Dataset excerpt →
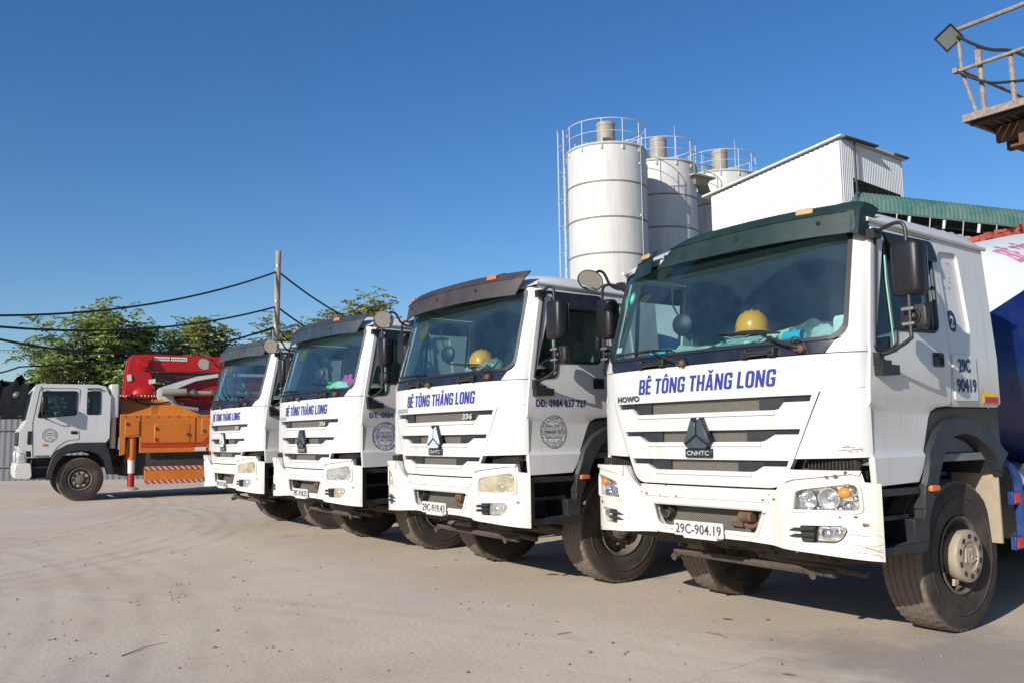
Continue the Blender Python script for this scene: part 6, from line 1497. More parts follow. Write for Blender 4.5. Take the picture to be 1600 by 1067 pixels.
# ---------------------------------------------------------------- silos
GR_S = 'white cement silos'
def ringpts(r, z, n=48, a0=0, a1=2*PI): return [(r*math.cos(a0+(a1-a0)*k/n), r*math.sin(a0+(a1-a0)*k/n), z) for k in range(n if abs(a1-a0-2*PI) < 1e-6 else n+1)]
def silo(loc, r, ztop, label, seed, fz=1.12, fdx=0.0, box=True, rod=False, ladder=False):
    s = empty('silo', (loc[0], loc[1], 0), 0, label, 'silo', GR_S)
    rg = random.Random(seed); zb = 4.2
    def body(mb):
        pr = [(.35, 2.9), (r, zb)]
        z = ztop-1.42
        pr += [(r, ztop)]; mb.lathe([(0, 2.9)]+pr+[(r*.97, ztop+.03), (0, ztop+.14)], (0, 0, 0), 'Z', 72)
    o = part('shell', 'silo_b%d' % seed, body, 'silo_white', s)
    def seams(mb):
        z = ztop-1.42
        while z > zb: mb.lathe([(r-.01, -.035), (r+.014, -.03), (r+.014, .03), (r-.01, .035)], (0, 0, z), 'Z', 72); z -= 1.36
    part('seam_ring', 'silo_s%d' % seed, seams, 'seam_grey', s)
    part('leg', 'silo_l%d' % seed, lambda mb: [mb.tube([(r*.9*math.cos(a), r*.9*math.sin(a), 0), (r*.9*math.cos(a), r*.9*math.sin(a), zb+.3)], .12, 10) for a in (PI/4, PI*.75, PI*1.25, PI*1.75)], 'pale_rail', s)
    def rail(mb):
        mb.tube(ringpts(r*1.0, ztop+.98), .018, 6, closed=True); mb.tube(ringpts(r*1.0, ztop+.50), .013, 6, closed=True)
        for k in range(12): a = 2*PI*(k+.4)/12; mb.tube([(r*math.cos(a), r*math.sin(a), ztop-.10), (r*math.cos(a), r*math.sin(a), ztop+.98)], .015, 6); mb.box((r*math.cos(a), r*math.sin(a), ztop-.12), (.09, .09, .16))
        mb.tube(ringpts(r*1.005, ztop+.03), .05, 6, closed=True)
    part('railing', 'silo_r%d' % seed, rail, 'pale_rail', s)
    def filt(mb):
        mb.lathe([(0, .1), (.36, .1), (.36, fz), (.375, fz+.02), (.375, fz+.07), (.36, fz+.16), (.25, fz+.20), (0, fz+.22)], (fdx, 0, ztop), 'Z', 28)
    f = part('dust_filter', 'silo_f%d' % seed, filt, 'filter_tan', s)
    def pipe(mb):
        for a_, w_ in ((-.95, .022),):
            a = math.atan2(CAMP[1]-loc[1], CAMP[0]-loc[0])+a_*-1.0; d = Vector((math.cos(a), math.sin(a), 0))
            mb.tube([d*(r+w_+.03)+Vector((0, 0, 1)), d*(r+w_+.03)+Vector((0, 0, ztop+.25)), d*(r*.6)+Vector((0, 0, ztop+.42))], w_*.6, 7)
            for z in (5.5, 7.5, 9.5, 11.5): mb.box(d*(r+.02)+Vector((0, 0, z)), (.10, .10, .05), Matrix.Rotation(a, 3, 'Z'))
    if seed == 1: part('fill_pipe', 'silo_p%d' % seed, pipe, 'silo_white', s)
    n = Vector((CAMP[0]-loc[0], CAMP[1]-loc[1], 0)).normalized(); rr = RT.copy(); rr.z = 0; rr.normalize()
    if box: part('control_box', 'silo_c%d' % seed, lambda mb: mb.box(Vector((fdx, 0, ztop+.50))+n*.37+rr*.03, (.05, .30, .20), Matrix.Rotation(math.atan2(n.y, n.x), 3, 'Z')), 'dark_iron', f)
    else: part('motor', 'silo_c%d' % seed, lambda mb: mb.lathe([(0, -.1), (.1, -.1), (.1, .1), (0, .1)], Vector((fdx, 0, ztop+.55))-rr*.42, 'X', 12), 'steel', f)
    if rod: part('lightning_rod', 'silo_k%d' % seed, lambda mb: mb.tube([(rr.x*.72, rr.y*.72, ztop), (rr.x*.72, rr.y*.72, ztop+1.95)], [.02, .008], 5), 'pale_rail', s)
    if ladder:
        def lad(mb):
            c = -rr*(r+.13)+n*.05
            tx = n; top = ztop+.95
            for q in (-.2, .2): mb.tube([c+tx*q+Vector((0, 0, 1.0)), c+tx*q+Vector((0, 0, top))], .02, 6)
            z = 1.2
            while z < top: mb.tube([c-tx*.2+Vector((0, 0, z)), c+tx*.2+Vector((0, 0, z))], .012, 5); z += .3
            z = 3.0
            while z < top+.1:
                mb.tube([c+tx*.2+Vector((0, 0, z)), c+tx*.26-rr*.12+Vector((0, 0, z)), c-rr*.24+Vector((0, 0, z)), c-tx*.26-rr*.12+Vector((0, 0, z)), c-tx*.2+Vector((0, 0, z))], .012, 5, smooth=2); z += 1.05
            for q in (-.25, 0, .25): mb.tube([c-rr*.22+tx*q+Vector((0, 0, 3)), c-rr*.22+tx*q+Vector((0, 0, top))], .010, 5)
            z = 2.0
            while z < top: mb.tube([c+Vector((0, 0, z)), c+rr*.32+Vector((0, 0, z))], .02, 5); z += 2.0
            mb.tube([-rr*(r+.08)+n*.12+Vector((0, 0, 1)), -rr*(r+.08)+n*.12+Vector((0, 0, ztop-.5))], .032, 8)
        part('caged_ladder', 'silo_d%d' % seed, lad, 'pale_rail', s)
    return s
silo((-21.09, 18.16), 1.53, 12.15, 'large white silo with a caged ladder, leftmost and nearest of the silos', 1, ladder=True)
silo((-22.17, 22.10), 1.55, 12.47, 'white silo half shaded by the laddered silo, between two other silos', 2, fz=1.2, box=False, rod=True)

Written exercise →
Copy all the lines of data exactly as they appear, dropping any images.

Task output →
Continue the Blender Python script for this scene: part 6, from line 1497. More parts follow. Write for Blender 4.5. Take the picture to be 1600 by 1067 pixels.
# ---------------------------------------------------------------- silos
GR_S = 'white cement silos'
def ringpts(r, z, n=48, a0=0, a1=2*PI): return [(r*math.cos(a0+(a1-a0)*k/n), r*math.sin(a0+(a1-a0)*k/n), z) for k in range(n if abs(a1-a0-2*PI) < 1e-6 else n+1)]
def silo(loc, r, ztop, label, seed, fz=1.12, fdx=0.0, box=True, rod=False, ladder=False):
    s = empty('silo', (loc[0], loc[1], 0), 0, label, 'silo', GR_S)
    rg = random.Random(seed); zb = 4.2
    def body(mb):
        pr = [(.35, 2.9), (r, zb)]
        z = ztop-1.42
        pr += [(r, ztop)]; mb.lathe([(0, 2.9)]+pr+[(r*.97, ztop+.03), (0, ztop+.14)], (0, 0, 0), 'Z', 72)
    o = part('shell', 'silo_b%d' % seed, body, 'silo_white', s)
    def seams(mb):
        z = ztop-1.42
        while z > zb: mb.lathe([(r-.01, -.035), (r+.014, -.03), (r+.014, .03), (r-.01, .035)], (0, 0, z), 'Z', 72); z -= 1.36
    part('seam_ring', 'silo_s%d' % seed, seams, 'seam_grey', s)
    part('leg', 'silo_l%d' % seed, lambda mb: [mb.tube([(r*.9*math.cos(a), r*.9*math.sin(a), 0), (r*.9*math.cos(a), r*.9*math.sin(a), zb+.3)], .12, 10) for a in (PI/4, PI*.75, PI*1.25, PI*1.75)], 'pale_rail', s)
    def rail(mb):
        mb.tube(ringpts(r*1.0, ztop+.98), .018, 6, closed=True); mb.tube(ringpts(r*1.0, ztop+.50), .013, 6, closed=True)
        for k in range(12): a = 2*PI*(k+.4)/12; mb.tube([(r*math.cos(a), r*math.sin(a), ztop-.10), (r*math.cos(a), r*math.sin(a), ztop+.98)], .015, 6); mb.box((r*math.cos(a), r*math.sin(a), ztop-.12), (.09, .09, .16))
        mb.tube(ringpts(r*1.005, ztop+.03), .05, 6, closed=True)
    part('railing', 'silo_r%d' % seed, rail, 'pale_rail', s)
    def filt(mb):
        mb.lathe([(0, .1), (.36, .1), (.36, fz), (.375, fz+.02), (.375, fz+.07), (.36, fz+.16), (.25, fz+.20), (0, fz+.22)], (fdx, 0, ztop), 'Z', 28)
    f = part('dust_filter', 'silo_f%d' % seed, filt, 'filter_tan', s)
    def pipe(mb):
        for a_, w_ in ((-.95, .022),):
            a = math.atan2(CAMP[1]-loc[1], CAMP[0]-loc[0])+a_*-1.0; d = Vector((math.cos(a), math.sin(a), 0))
            mb.tube([d*(r+w_+.03)+Vector((0, 0, 1)), d*(r+w_+.03)+Vector((0, 0, ztop+.25)), d*(r*.6)+Vector((0, 0, ztop+.42))], w_*.6, 7)
            for z in (5.5, 7.5, 9.5, 11.5): mb.box(d*(r+.02)+Vector((0, 0, z)), (.10, .10, .05), Matrix.Rotation(a, 3, 'Z'))
    if seed == 1: part('fill_pipe', 'silo_p%d' % seed, pipe, 'silo_white', s)
    n = Vector((CAMP[0]-loc[0], CAMP[1]-loc[1], 0)).normalized(); rr = RT.copy(); rr.z = 0; rr.normalize()
    if box: part('control_box', 'silo_c%d' % seed, lambda mb: mb.box(Vector((fdx, 0, ztop+.50))+n*.37+rr*.03, (.05, .30, .20), Matrix.Rotation(math.atan2(n.y, n.x), 3, 'Z')), 'dark_iron', f)
    else: part('motor', 'silo_c%d' % seed, lambda mb: mb.lathe([(0, -.1), (.1, -.1), (.1, .1), (0, .1)], Vector((fdx, 0, ztop+.55))-rr*.42, 'X', 12), 'steel', f)
    if rod: part('lightning_rod', 'silo_k%d' % seed, lambda mb: mb.tube([(rr.x*.72, rr.y*.72, ztop), (rr.x*.72, rr.y*.72, ztop+1.95)], [.02, .008], 5), 'pale_rail', s)
    if ladder:
        def lad(mb):
            c = -rr*(r+.13)+n*.05
            tx = n; top = ztop+.95
            for q in (-.2, .2): mb.tube([c+tx*q+Vector((0, 0, 1.0)), c+tx*q+Vector((0, 0, top))], .02, 6)
            z = 1.2
            while z < top: mb.tube([c-tx*.2+Vector((0, 0, z)), c+tx*.2+Vector((0, 0, z))], .012, 5); z += .3
            z = 3.0
            while z < top+.1:
                mb.tube([c+tx*.2+Vector((0, 0, z)), c+tx*.26-rr*.12+Vector((0, 0, z)), c-rr*.24+Vector((0, 0, z)), c-tx*.26-rr*.12+Vector((0, 0, z)), c-tx*.2+Vector((0, 0, z))], .012, 5, smooth=2); z += 1.05
            for q in (-.25, 0, .25): mb.tube([c-rr*.22+tx*q+Vector((0, 0, 3)), c-rr*.22+tx*q+Vector((0, 0, top))], .010, 5)
            z = 2.0
            while z < top: mb.tube([c+Vector((0, 0, z)), c+rr*.32+Vector((0, 0, z))], .02, 5); z += 2.0
            mb.tube([-rr*(r+.08)+n*.12+Vector((0, 0, 1)), -rr*(r+.08)+n*.12+Vector((0, 0, ztop-.5))], .032, 8)
        part('caged_ladder', 'silo_d%d' % seed, lad, 'pale_rail', s)
    return s
silo((-21.09, 18.16), 1.53, 12.15, 'large white silo with a caged ladder, leftmost and nearest of the silos', 1, ladder=True)
silo((-22.17, 22.10), 1.55, 12.47, 'white silo half shaded by the laddered silo, between two other silos', 2, fz=1.2, box=False, rod=True)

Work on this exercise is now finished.